Vuelve el problema de cómo evitar que los precios nos hagan más pobres sin que las medidas para conseguirlo nos metan en una espiral alcista de salarios y, a su vez, de precios. Los economistas de fin de semana vemos trozos de esa ecuación pero no la ecuación entera. Me explico. Hay un dogma que dice que, a salarios más altos, precios más elevados. Y viceversa, por cierto, porque el IPC es la referencia clave para fijar la soldada de trabajadores y pensionistas. Así que, con los precios disparados -y en función del activismo ideológico de cada cual- pugnan los que piden subidas de sueldos y los que piden apretarse el cinturón. ¡Qué razón tienen los dos!

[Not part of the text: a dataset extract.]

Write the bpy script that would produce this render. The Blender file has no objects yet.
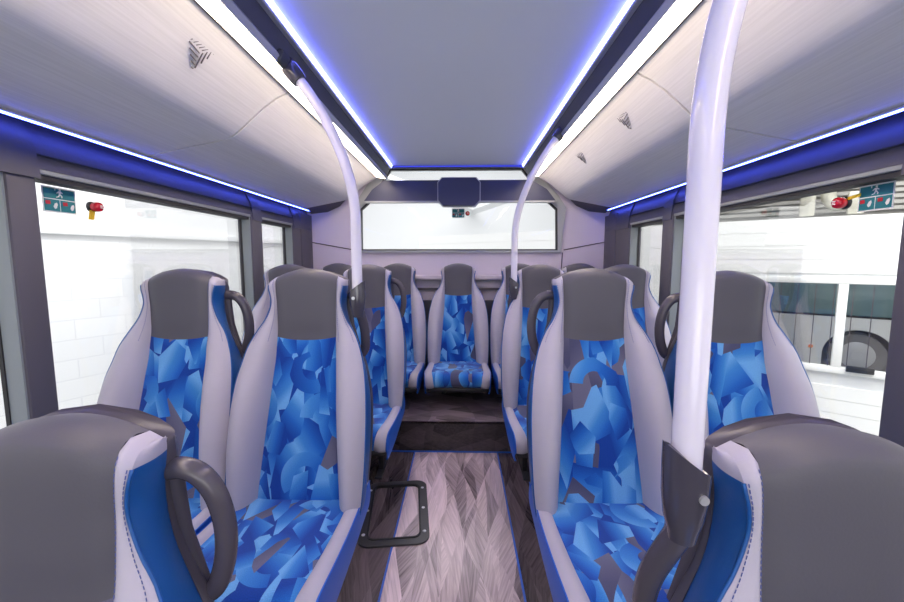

Sin poder adquisitivo no hay calidad de vida ni consumo; sin incremento de valor en lo que producimos -sea por coste o por productividad- los sueldos irían a costa de la inversión y el beneficio. Con esas dos premisas, ciertas ambas, se activa la ideología. Afirma un político vasco que los sueldos deben subir para que los directivos no sigan cobrando bonus millonarios a costa de los trabajadores. Aplaudo hasta que repaso la realidad del tejido económico vasco, sus pymes y autónomos y no aparecen esos bonus millonarios pero sí los salarios más elevados del Estado. Recelo. Y me topo con el discurso contrario: los sueldos deben contenerse para reducir la inflación sin poner en peligro a las empresas. ¡Qué razonable! Pero en el súper no veo a nadie comprando Maseratis y sí a quien se priva de alimentos que no son un lujo.

Y recuerdo los meses de inflación negativa por razones ajenas a los sueldos y que, ahora, la escalada de precios no llega por más demanda o una mayor capacidad de gasto. Y, pese a mi conocimiento económico miope de domingo, sospecho que la ecuación es más grande; que habría que incidir en otra parte y restaurar el equilibrio sin vaciar el bolsillo ni arriesgar nuestro tejido productivo, que es el que paga el puñetero sueldo.